I was a bit unsure of what I was getting myself into since in Oregon, a lot of the hot springs are “clothing optional,” but thankfully the rule in Iceland seems to be “wear a bathing suit please and thank you.” The only sketchy situation were the “changing booths” which, as you can see in the above picture, only offered two walls of privacy. We all had to respectfully avert our eyes from that area.
But I came prepared with my swimsuit on under my clothes, and I hopped into the gloriously warm water and sat in the suspended timelessness of the golden hour.
Without my watch or phone, time seemed mystical, irrelevant. It wasn’t, because at a certain point grocery stores and restaurants would start to close. But it felt that way.

But eventually, we pulled ourselves out of the rushing warm waters, climbing across the slippery rocks and up onto the boardwalk to attempt to change back into dry clothes with dubious privacy.
It can be done, if you hold your towel strategically.
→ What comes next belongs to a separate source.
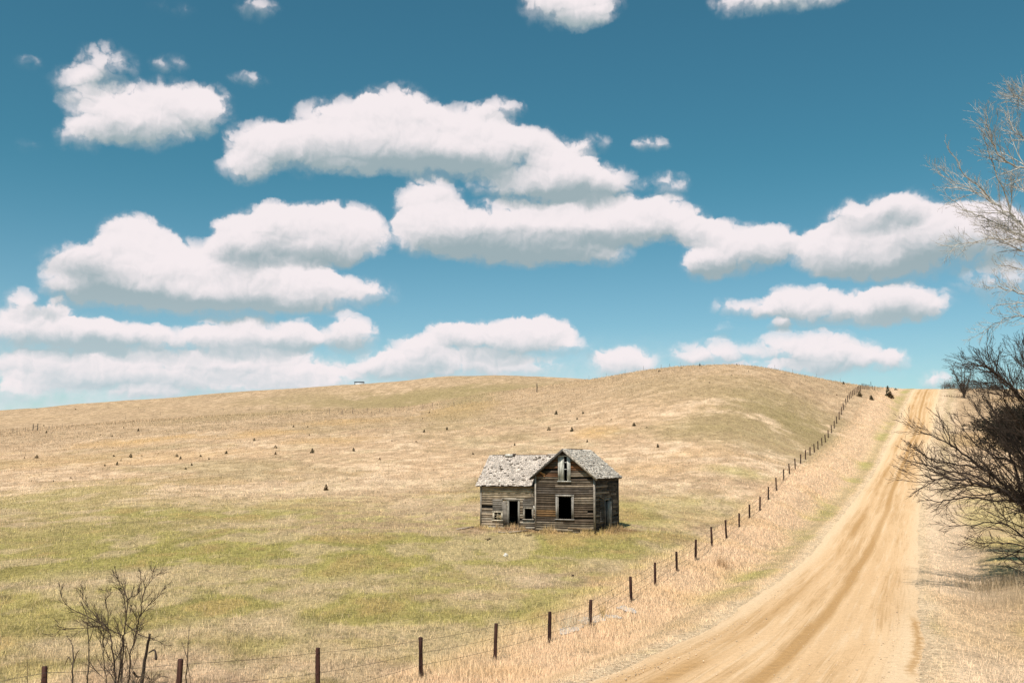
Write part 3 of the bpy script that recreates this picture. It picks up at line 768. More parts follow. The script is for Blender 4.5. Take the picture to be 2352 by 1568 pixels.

I took this pic on the way back down the mountain. “What a cute family!” I said.
Then they took a pic of me. “What a cute single person!” they said.
I laughed.

Back at the camper van and thoroughly hungry, we went to try to get dinner somewhere. But it was around 9:30 pm, and while we went to several places that said they were open, we found that their kitchens were closed with only the bar open.
“I’m sorry,” said one kind waitress. “Everything closes at 9. Everything. You could try the next town over…”
Instead of going to the next town over, we drove the 50 minutes back to the capital city of Reykjavik. Surely, surely, if anything was open this late it would be in Reykjavik.
And while it took some drama and trauma to find, including going to closed restaurants and being directed to other restaurants, we eventually found pizza. Pizza! Four boxes of it—a whole pizza each, if we wished. We piled the pizza on top of the camper van stove, drove to the Reykjavik campsite where it all began a week prior, stuffed our faces, and crashed into bed.
We’d done Vik, and the glaciers, and the Golden Circle…now all that was left was to explore Reykjavik, go to the Blue Lagoon, and fly home again.